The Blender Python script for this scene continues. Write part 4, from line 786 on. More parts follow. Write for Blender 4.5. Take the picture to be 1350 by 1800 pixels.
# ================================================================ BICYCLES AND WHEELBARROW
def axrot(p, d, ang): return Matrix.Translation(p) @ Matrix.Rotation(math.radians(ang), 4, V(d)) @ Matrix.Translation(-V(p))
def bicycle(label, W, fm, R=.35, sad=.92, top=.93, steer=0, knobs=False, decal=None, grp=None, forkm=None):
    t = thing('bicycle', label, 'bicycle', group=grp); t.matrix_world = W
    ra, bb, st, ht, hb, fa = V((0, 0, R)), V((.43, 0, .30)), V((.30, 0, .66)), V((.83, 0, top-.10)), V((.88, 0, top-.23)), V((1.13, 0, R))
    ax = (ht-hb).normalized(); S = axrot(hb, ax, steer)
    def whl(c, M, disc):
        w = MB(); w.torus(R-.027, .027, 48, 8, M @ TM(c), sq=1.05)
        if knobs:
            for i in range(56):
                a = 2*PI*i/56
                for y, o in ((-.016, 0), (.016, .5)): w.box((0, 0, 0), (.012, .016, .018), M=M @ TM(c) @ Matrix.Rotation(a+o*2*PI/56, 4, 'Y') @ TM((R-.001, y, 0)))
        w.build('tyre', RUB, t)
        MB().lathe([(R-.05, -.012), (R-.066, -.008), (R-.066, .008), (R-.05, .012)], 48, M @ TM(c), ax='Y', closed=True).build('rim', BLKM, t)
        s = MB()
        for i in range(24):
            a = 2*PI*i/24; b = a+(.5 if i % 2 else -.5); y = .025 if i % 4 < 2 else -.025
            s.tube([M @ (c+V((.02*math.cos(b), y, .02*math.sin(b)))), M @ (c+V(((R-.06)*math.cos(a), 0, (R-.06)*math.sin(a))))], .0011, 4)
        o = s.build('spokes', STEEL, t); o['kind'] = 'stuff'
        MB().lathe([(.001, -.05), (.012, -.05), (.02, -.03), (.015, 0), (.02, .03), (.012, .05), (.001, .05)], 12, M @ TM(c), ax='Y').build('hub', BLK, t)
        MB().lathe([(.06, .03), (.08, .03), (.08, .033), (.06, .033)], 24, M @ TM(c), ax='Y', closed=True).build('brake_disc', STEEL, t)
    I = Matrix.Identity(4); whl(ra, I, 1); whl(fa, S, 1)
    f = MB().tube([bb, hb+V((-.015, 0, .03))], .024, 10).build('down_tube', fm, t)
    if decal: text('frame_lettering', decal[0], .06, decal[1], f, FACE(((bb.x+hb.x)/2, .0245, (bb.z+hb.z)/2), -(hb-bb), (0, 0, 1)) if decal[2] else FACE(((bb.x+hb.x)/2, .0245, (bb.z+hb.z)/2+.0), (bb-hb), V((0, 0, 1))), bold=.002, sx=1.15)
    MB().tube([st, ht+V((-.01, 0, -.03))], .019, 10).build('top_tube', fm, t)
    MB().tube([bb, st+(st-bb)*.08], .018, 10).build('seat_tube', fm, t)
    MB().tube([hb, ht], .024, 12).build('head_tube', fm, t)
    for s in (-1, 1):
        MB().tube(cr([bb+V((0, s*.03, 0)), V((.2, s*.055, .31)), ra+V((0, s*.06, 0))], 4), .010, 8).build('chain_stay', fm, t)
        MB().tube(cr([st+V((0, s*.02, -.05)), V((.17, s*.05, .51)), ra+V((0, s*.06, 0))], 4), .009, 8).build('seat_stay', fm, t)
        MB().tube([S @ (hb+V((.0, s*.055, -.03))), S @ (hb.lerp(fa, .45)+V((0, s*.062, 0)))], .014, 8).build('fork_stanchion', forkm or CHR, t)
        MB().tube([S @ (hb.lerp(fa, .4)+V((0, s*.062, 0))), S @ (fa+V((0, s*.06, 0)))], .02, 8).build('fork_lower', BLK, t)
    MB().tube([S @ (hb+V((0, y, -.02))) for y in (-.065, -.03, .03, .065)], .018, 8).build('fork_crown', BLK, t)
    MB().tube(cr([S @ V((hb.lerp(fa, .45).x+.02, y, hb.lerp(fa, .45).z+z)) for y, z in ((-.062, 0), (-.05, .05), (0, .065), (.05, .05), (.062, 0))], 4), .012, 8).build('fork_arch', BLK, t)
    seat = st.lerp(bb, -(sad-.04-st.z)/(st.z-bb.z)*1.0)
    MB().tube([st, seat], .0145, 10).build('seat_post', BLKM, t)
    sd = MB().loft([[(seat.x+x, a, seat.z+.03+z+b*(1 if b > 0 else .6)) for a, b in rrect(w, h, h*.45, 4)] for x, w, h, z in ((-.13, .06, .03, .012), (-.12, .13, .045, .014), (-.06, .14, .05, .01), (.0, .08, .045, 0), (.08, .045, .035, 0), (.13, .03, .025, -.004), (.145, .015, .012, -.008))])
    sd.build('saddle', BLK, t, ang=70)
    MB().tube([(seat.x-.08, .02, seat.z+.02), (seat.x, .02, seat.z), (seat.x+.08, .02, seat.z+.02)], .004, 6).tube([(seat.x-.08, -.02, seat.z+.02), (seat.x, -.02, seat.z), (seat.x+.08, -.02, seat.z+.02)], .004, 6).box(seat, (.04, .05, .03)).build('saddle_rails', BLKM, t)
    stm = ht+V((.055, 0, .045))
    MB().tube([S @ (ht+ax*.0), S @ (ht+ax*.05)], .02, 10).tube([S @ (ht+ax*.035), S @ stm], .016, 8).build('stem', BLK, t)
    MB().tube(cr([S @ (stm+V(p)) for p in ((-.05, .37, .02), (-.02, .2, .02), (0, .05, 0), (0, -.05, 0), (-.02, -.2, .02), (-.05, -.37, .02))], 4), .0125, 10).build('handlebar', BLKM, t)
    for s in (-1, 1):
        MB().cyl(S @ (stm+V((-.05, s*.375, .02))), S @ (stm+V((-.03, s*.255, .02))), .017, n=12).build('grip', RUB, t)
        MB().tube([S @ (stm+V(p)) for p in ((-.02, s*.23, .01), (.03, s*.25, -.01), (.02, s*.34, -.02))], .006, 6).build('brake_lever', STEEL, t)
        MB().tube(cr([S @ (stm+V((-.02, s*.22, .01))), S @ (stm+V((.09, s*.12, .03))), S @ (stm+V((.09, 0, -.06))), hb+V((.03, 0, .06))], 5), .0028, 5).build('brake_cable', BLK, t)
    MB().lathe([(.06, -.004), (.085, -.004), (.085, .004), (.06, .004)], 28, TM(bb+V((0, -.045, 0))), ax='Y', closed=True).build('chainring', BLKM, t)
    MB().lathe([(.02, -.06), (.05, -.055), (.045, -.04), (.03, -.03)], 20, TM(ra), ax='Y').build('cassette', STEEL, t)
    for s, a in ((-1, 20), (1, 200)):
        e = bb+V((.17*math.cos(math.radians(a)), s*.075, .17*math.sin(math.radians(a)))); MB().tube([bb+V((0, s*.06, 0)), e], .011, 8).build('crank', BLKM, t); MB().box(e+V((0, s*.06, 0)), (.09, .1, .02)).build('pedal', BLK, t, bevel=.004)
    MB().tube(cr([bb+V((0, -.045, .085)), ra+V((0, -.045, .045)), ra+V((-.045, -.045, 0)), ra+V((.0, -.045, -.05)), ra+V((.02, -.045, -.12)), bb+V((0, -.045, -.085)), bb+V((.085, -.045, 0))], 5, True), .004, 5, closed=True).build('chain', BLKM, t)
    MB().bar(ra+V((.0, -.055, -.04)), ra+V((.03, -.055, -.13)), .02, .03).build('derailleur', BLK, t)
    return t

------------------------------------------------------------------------

Given problem:
Go back to the listing above and please repeat it exactly.

Solution for this exercise:
The Blender Python script for this scene continues. Write part 4, from line 786 on. More parts follow. Write for Blender 4.5. Take the picture to be 1350 by 1800 pixels.
# ================================================================ BICYCLES AND WHEELBARROW
def axrot(p, d, ang): return Matrix.Translation(p) @ Matrix.Rotation(math.radians(ang), 4, V(d)) @ Matrix.Translation(-V(p))
def bicycle(label, W, fm, R=.35, sad=.92, top=.93, steer=0, knobs=False, decal=None, grp=None, forkm=None):
    t = thing('bicycle', label, 'bicycle', group=grp); t.matrix_world = W
    ra, bb, st, ht, hb, fa = V((0, 0, R)), V((.43, 0, .30)), V((.30, 0, .66)), V((.83, 0, top-.10)), V((.88, 0, top-.23)), V((1.13, 0, R))
    ax = (ht-hb).normalized(); S = axrot(hb, ax, steer)
    def whl(c, M, disc):
        w = MB(); w.torus(R-.027, .027, 48, 8, M @ TM(c), sq=1.05)
        if knobs:
            for i in range(56):
                a = 2*PI*i/56
                for y, o in ((-.016, 0), (.016, .5)): w.box((0, 0, 0), (.012, .016, .018), M=M @ TM(c) @ Matrix.Rotation(a+o*2*PI/56, 4, 'Y') @ TM((R-.001, y, 0)))
        w.build('tyre', RUB, t)
        MB().lathe([(R-.05, -.012), (R-.066, -.008), (R-.066, .008), (R-.05, .012)], 48, M @ TM(c), ax='Y', closed=True).build('rim', BLKM, t)
        s = MB()
        for i in range(24):
            a = 2*PI*i/24; b = a+(.5 if i % 2 else -.5); y = .025 if i % 4 < 2 else -.025
            s.tube([M @ (c+V((.02*math.cos(b), y, .02*math.sin(b)))), M @ (c+V(((R-.06)*math.cos(a), 0, (R-.06)*math.sin(a))))], .0011, 4)
        o = s.build('spokes', STEEL, t); o['kind'] = 'stuff'
        MB().lathe([(.001, -.05), (.012, -.05), (.02, -.03), (.015, 0), (.02, .03), (.012, .05), (.001, .05)], 12, M @ TM(c), ax='Y').build('hub', BLK, t)
        MB().lathe([(.06, .03), (.08, .03), (.08, .033), (.06, .033)], 24, M @ TM(c), ax='Y', closed=True).build('brake_disc', STEEL, t)
    I = Matrix.Identity(4); whl(ra, I, 1); whl(fa, S, 1)
    f = MB().tube([bb, hb+V((-.015, 0, .03))], .024, 10).build('down_tube', fm, t)
    if decal: text('frame_lettering', decal[0], .06, decal[1], f, FACE(((bb.x+hb.x)/2, .0245, (bb.z+hb.z)/2), -(hb-bb), (0, 0, 1)) if decal[2] else FACE(((bb.x+hb.x)/2, .0245, (bb.z+hb.z)/2+.0), (bb-hb), V((0, 0, 1))), bold=.002, sx=1.15)
    MB().tube([st, ht+V((-.01, 0, -.03))], .019, 10).build('top_tube', fm, t)
    MB().tube([bb, st+(st-bb)*.08], .018, 10).build('seat_tube', fm, t)
    MB().tube([hb, ht], .024, 12).build('head_tube', fm, t)
    for s in (-1, 1):
        MB().tube(cr([bb+V((0, s*.03, 0)), V((.2, s*.055, .31)), ra+V((0, s*.06, 0))], 4), .010, 8).build('chain_stay', fm, t)
        MB().tube(cr([st+V((0, s*.02, -.05)), V((.17, s*.05, .51)), ra+V((0, s*.06, 0))], 4), .009, 8).build('seat_stay', fm, t)
        MB().tube([S @ (hb+V((.0, s*.055, -.03))), S @ (hb.lerp(fa, .45)+V((0, s*.062, 0)))], .014, 8).build('fork_stanchion', forkm or CHR, t)
        MB().tube([S @ (hb.lerp(fa, .4)+V((0, s*.062, 0))), S @ (fa+V((0, s*.06, 0)))], .02, 8).build('fork_lower', BLK, t)
    MB().tube([S @ (hb+V((0, y, -.02))) for y in (-.065, -.03, .03, .065)], .018, 8).build('fork_crown', BLK, t)
    MB().tube(cr([S @ V((hb.lerp(fa, .45).x+.02, y, hb.lerp(fa, .45).z+z)) for y, z in ((-.062, 0), (-.05, .05), (0, .065), (.05, .05), (.062, 0))], 4), .012, 8).build('fork_arch', BLK, t)
    seat = st.lerp(bb, -(sad-.04-st.z)/(st.z-bb.z)*1.0)
    MB().tube([st, seat], .0145, 10).build('seat_post', BLKM, t)
    sd = MB().loft([[(seat.x+x, a, seat.z+.03+z+b*(1 if b > 0 else .6)) for a, b in rrect(w, h, h*.45, 4)] for x, w, h, z in ((-.13, .06, .03, .012), (-.12, .13, .045, .014), (-.06, .14, .05, .01), (.0, .08, .045, 0), (.08, .045, .035, 0), (.13, .03, .025, -.004), (.145, .015, .012, -.008))])
    sd.build('saddle', BLK, t, ang=70)
    MB().tube([(seat.x-.08, .02, seat.z+.02), (seat.x, .02, seat.z), (seat.x+.08, .02, seat.z+.02)], .004, 6).tube([(seat.x-.08, -.02, seat.z+.02), (seat.x, -.02, seat.z), (seat.x+.08, -.02, seat.z+.02)], .004, 6).box(seat, (.04, .05, .03)).build('saddle_rails', BLKM, t)
    stm = ht+V((.055, 0, .045))
    MB().tube([S @ (ht+ax*.0), S @ (ht+ax*.05)], .02, 10).tube([S @ (ht+ax*.035), S @ stm], .016, 8).build('stem', BLK, t)
    MB().tube(cr([S @ (stm+V(p)) for p in ((-.05, .37, .02), (-.02, .2, .02), (0, .05, 0), (0, -.05, 0), (-.02, -.2, .02), (-.05, -.37, .02))], 4), .0125, 10).build('handlebar', BLKM, t)
    for s in (-1, 1):
        MB().cyl(S @ (stm+V((-.05, s*.375, .02))), S @ (stm+V((-.03, s*.255, .02))), .017, n=12).build('grip', RUB, t)
        MB().tube([S @ (stm+V(p)) for p in ((-.02, s*.23, .01), (.03, s*.25, -.01), (.02, s*.34, -.02))], .006, 6).build('brake_lever', STEEL, t)
        MB().tube(cr([S @ (stm+V((-.02, s*.22, .01))), S @ (stm+V((.09, s*.12, .03))), S @ (stm+V((.09, 0, -.06))), hb+V((.03, 0, .06))], 5), .0028, 5).build('brake_cable', BLK, t)
    MB().lathe([(.06, -.004), (.085, -.004), (.085, .004), (.06, .004)], 28, TM(bb+V((0, -.045, 0))), ax='Y', closed=True).build('chainring', BLKM, t)
    MB().lathe([(.02, -.06), (.05, -.055), (.045, -.04), (.03, -.03)], 20, TM(ra), ax='Y').build('cassette', STEEL, t)
    for s, a in ((-1, 20), (1, 200)):
        e = bb+V((.17*math.cos(math.radians(a)), s*.075, .17*math.sin(math.radians(a)))); MB().tube([bb+V((0, s*.06, 0)), e], .011, 8).build('crank', BLKM, t); MB().box(e+V((0, s*.06, 0)), (.09, .1, .02)).build('pedal', BLK, t, bevel=.004)
    MB().tube(cr([bb+V((0, -.045, .085)), ra+V((0, -.045, .045)), ra+V((-.045, -.045, 0)), ra+V((.0, -.045, -.05)), ra+V((.02, -.045, -.12)), bb+V((0, -.045, -.085)), bb+V((.085, -.045, 0))], 5, True), .004, 5, closed=True).build('chain', BLKM, t)
    MB().bar(ra+V((.0, -.055, -.04)), ra+V((.03, -.055, -.13)), .02, .03).build('derailleur', BLK, t)
    return t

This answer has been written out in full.